Wherever "Blender" appears in a line, copy that line.

#### Records for this exercise

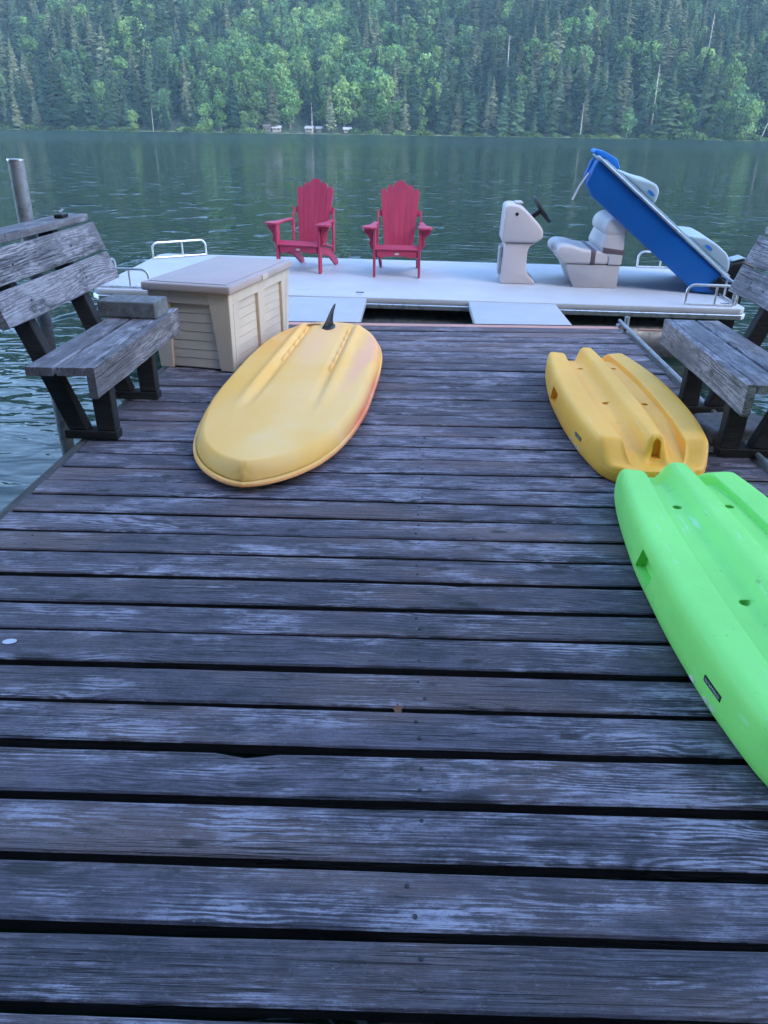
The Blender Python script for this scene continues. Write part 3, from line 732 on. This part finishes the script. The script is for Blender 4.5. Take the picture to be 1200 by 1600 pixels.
# rim lip and lower half
mb = MB(); ring = []
for i in range(161):
    t_ = -math.cos(math.pi * i / 160); ring.append((bw(t_), t_ * LB / 2))
loop = ring + [(-x, y) for x, y in reversed(ring[1:-1])]
def lev(dw, z):
    res = []
    for x, y in loop:
        w_ = abs(x); k = max(0, 1 - dw / max(w_, .02)) if w_ > 0 else 0
        res.append((x * k, y * (1 - dw / (LB / 2)), z))
    return res
levels = [lev(.012, .0615), lev(.004, .058), lev(.0, .050), lev(.0, .042), lev(.012, .036), lev(.10, .012), lev(.2, .004)]
n = len(loop)
for L_ in levels: mb.v += L_
for a in range(len(levels) - 1):
    for i in range(n): mb.f.append((a * n + i, a * n + (i + 1) % n, (a + 1) * n + (i + 1) % n, (a + 1) * n + i)); mb.m.append(0)
mb.f.append(tuple((len(levels) - 1) * n + i for i in range(n))); mb.m.append(0)
mb.build('rim', M['boardyellow'], pbx, smooth=True, angle=60)
for sx in (-1, 1):
    for i in range(6):
        y0 = .10 + i * .185; pts_ = []
        if i == 0 and sx < 0: continue
        for q in range(7):
            y = y0 + .165 * q / 6; x = sx * (.17 - .01 * y); z = hullz(x, y, bw(y / (LB / 2))) + .005
            pts_.append((x, y, z - (.009 if q in (0, 6) else 0)))
        MB().tube(pts_, [.008, .0125, .0135, .0135, .0135, .0125, .008], 8).build('groove_rib', M['boardyellow'], hull, smooth=True)
fin = MB(); FY = 1.20
fz = hullz(0, FY, .3)
fin.prism([(FY - .10, 0), (FY + .05, 0), (FY + .04, .045), (FY + .055, .10), (FY + .085, .155), (FY + .06, .148), (FY + .01, .105), (FY - .04, .05)], -.005, .005, 'x')
for q_ in range(len(fin.v)):
    a_, b_2, c_2 = fin.v[q_]; k_2 = R(26); fin.v[q_] = (a_ * math.cos(k_2) + (b_2 - FY) * math.sin(k_2), FY + (b_2 - FY) * math.cos(k_2) - a_ * math.sin(k_2), c_2)
fo_ = fin.build('fin', M['black'], pbx, (0, 0, fz), bevel=.003, seg=2, smooth=True)
MB().prism([(math.cos(a * .524) * .045, FY - .02 + math.sin(a * .524) * .10) for a in range(12)], -.006, .008, 'z').build('fin_base', M['black'], fo_, bevel=.004, seg=2, smooth=True)
st_ = MB().box(-.05, .05, -.025, .025, 0, .002).build('sticker', M['badge'], pbx, (-.13, 1.26, hullz(-.13, 1.26, .3) + .003), (R(-9), R(-3), R(12)))
st_['label'] = 'small white and orange sticker beside the fin'
MB().prism([(-.04, -.018), (.03, -.02), (.01, .012)], .0022, .004, 'z').build('sticker_mark', M['pinkstrip'], st_)

# ------------------------------------------------------------------ kayaks, hull up
KL, KZ = .915, .215
KW = [(-1, .16), (-.97, .205), (-.9, .243), (-.78, .268), (-.55, .293), (-.2, .306), (.1, .304), (.4, .285), (.65, .26), (.82, .235), (.93, .205), (.98, .17), (1, .13)]
def relief(q, s):
    """height over the gunwale plane, q = |x|/w in 0..1, s = -1..1 along"""
    H = KZ - .02 * (s ** 2) 
    chan = H - .048 - .03 * sstep(-.45, -.95, s) - .02 * sstep(.5, .95, s)
    plat = H - .012 - .012 * (1 - (q - .55) / .45)
    keel = H + .014
    # blend across
    z = chan
    z = z + (plat - z) * sstep(.515, .56, q) - .007 * math.exp(-((q - .535) / .012) ** 2)
    kk = 1 - sstep(.08, .30, q)
    z = z + (keel - z) * kk
    # ends
    spon = sstep(.5, .6, q)
    n0 = -.975 * (1 - kk) * (1 - spon) + -.93 * kk + -.94 * spon * (1 - kk)
    wn = .10 * spon * (1 - kk) + .035 * kk + .12 * (1 - kk) * (1 - spon)
    z = .085 + (z - .085) * sstep(n0 - wn * .3, n0 + wn, s)
    f1 = .95 * kk + .86 * (1 - kk) * (1 - spon) + .93 * spon * (1 - kk)
    z = .06 + (z - .06) * (1 - sstep(f1 - .16, f1 + .07, s)) ** .6
    return z
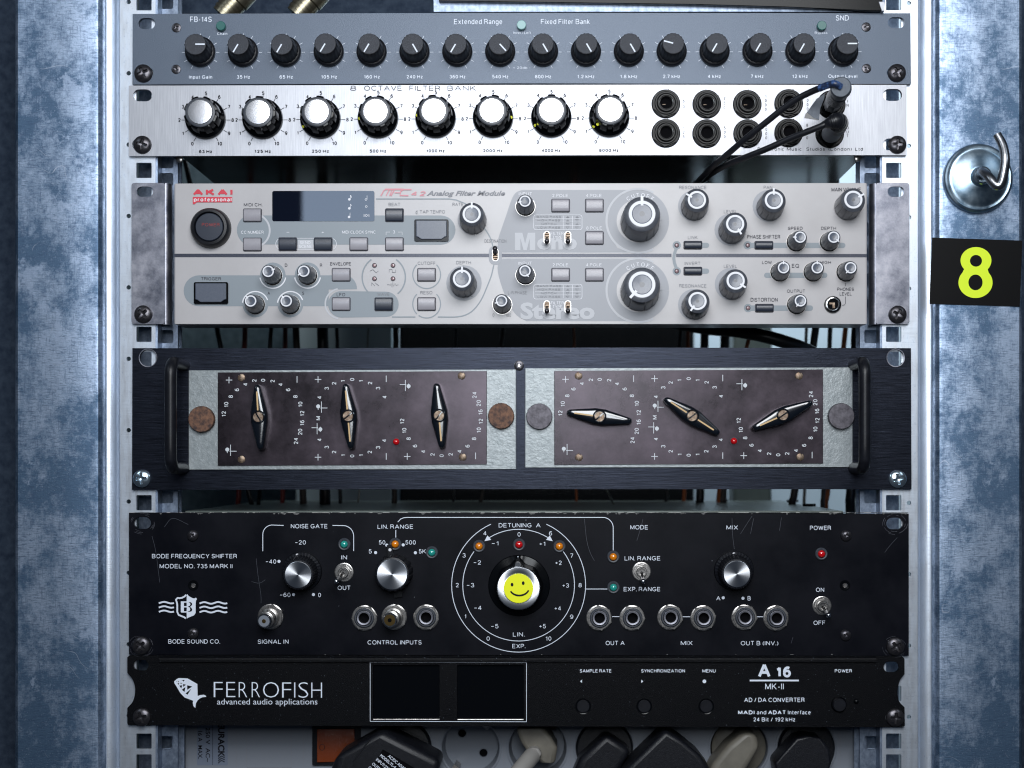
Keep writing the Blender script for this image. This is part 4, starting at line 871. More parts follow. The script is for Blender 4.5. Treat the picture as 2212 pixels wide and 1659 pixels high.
blue.line([t('B1', a_, b_) for a_, b_ in ((2172, 500), (2158, 540), (2155, 567), (2158, 595), (2172, 635))], 20/3)
# thin grey guide lines
gl = [t('B1', x, y) for x, y in ((225, 183), (700, 183), (745, 190), (800, 212), (850, 250))]; blue.line(gl, 2.6)
blue.line([(v.x, v.y) for v in catmull([(*t('B1', x, y), 0) for x, y in ((925, 370), (952, 410), (972, 450), (982, 490))], 5)], 2.6)
blue.line([(v.x, v.y) for v in catmull([(*t('B1', x, y), 0) for x, y in ((988, 612), (972, 680), (945, 750), (910, 830), (868, 890), (820, 928), (750, 947), (625, 948))], 6)], 2.6)
blue.line([t('B1', 328, 948), t('B1', 480, 948)], 2.6)
for cy_ in (673, 864):
    c_ = t('B1', 553, cy_); blue.ring(c_, 90/3, 2.4, 135, 305 if cy_ < 700 else 225); blue.ring(c_, 90/3, 2.4, -55, 45)
    if cy_ > 700: blue.ring(c_, 90/3, 2.4, 235, 305)
c_ = t('B1', 275, 690); blue.ring(c_, 140/3, 3, 125, 225); blue.ring(c_, 140/3, 3, -50, 55)
soft.disc(t('B1', 998, 547), 1)
# destination surround
reg2.rrect(*t('B1', 955, 485), *t('B1', 1042, 610), 14)
# stripe
st_ = Print(HA+.10); st_.poly(tp('B0', (1128, 538), (1128, 560))+[t('B1', 958, 560), t('B1', 958, 538)]); st_.poly([t('B1', 1040, 538), t('B1', 1040, 560), t('B1', 2140, 560), t('B1', 2140, 538)][::-1]); st_.poly([t('B1', 2170, 538), t('B1', 2170, 560), t('B2', 1194, 561), t('B2', 1194, 540)][::-1])
st_.build('stripe_dark', u, 'dark_stripe')
lt.line([t('B1', 1045, 530), t('B1', 1860, 530)], 1.2); lt.line([t('B1', 1045, 569), t('B1', 1860, 569)], 1.2)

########

**Written solution**
The Blender Python script for this scene continues. Write part 3, from line 732 on. This part finishes the script. The script is for Blender 4.5. Take the picture to be 1200 by 1600 pixels.
Keep writing the Blender script for this image. This is part 4, starting at line 871. More parts follow. The script is for Blender 4.5. Treat the picture as 2212 pixels wide and 1659 pixels high.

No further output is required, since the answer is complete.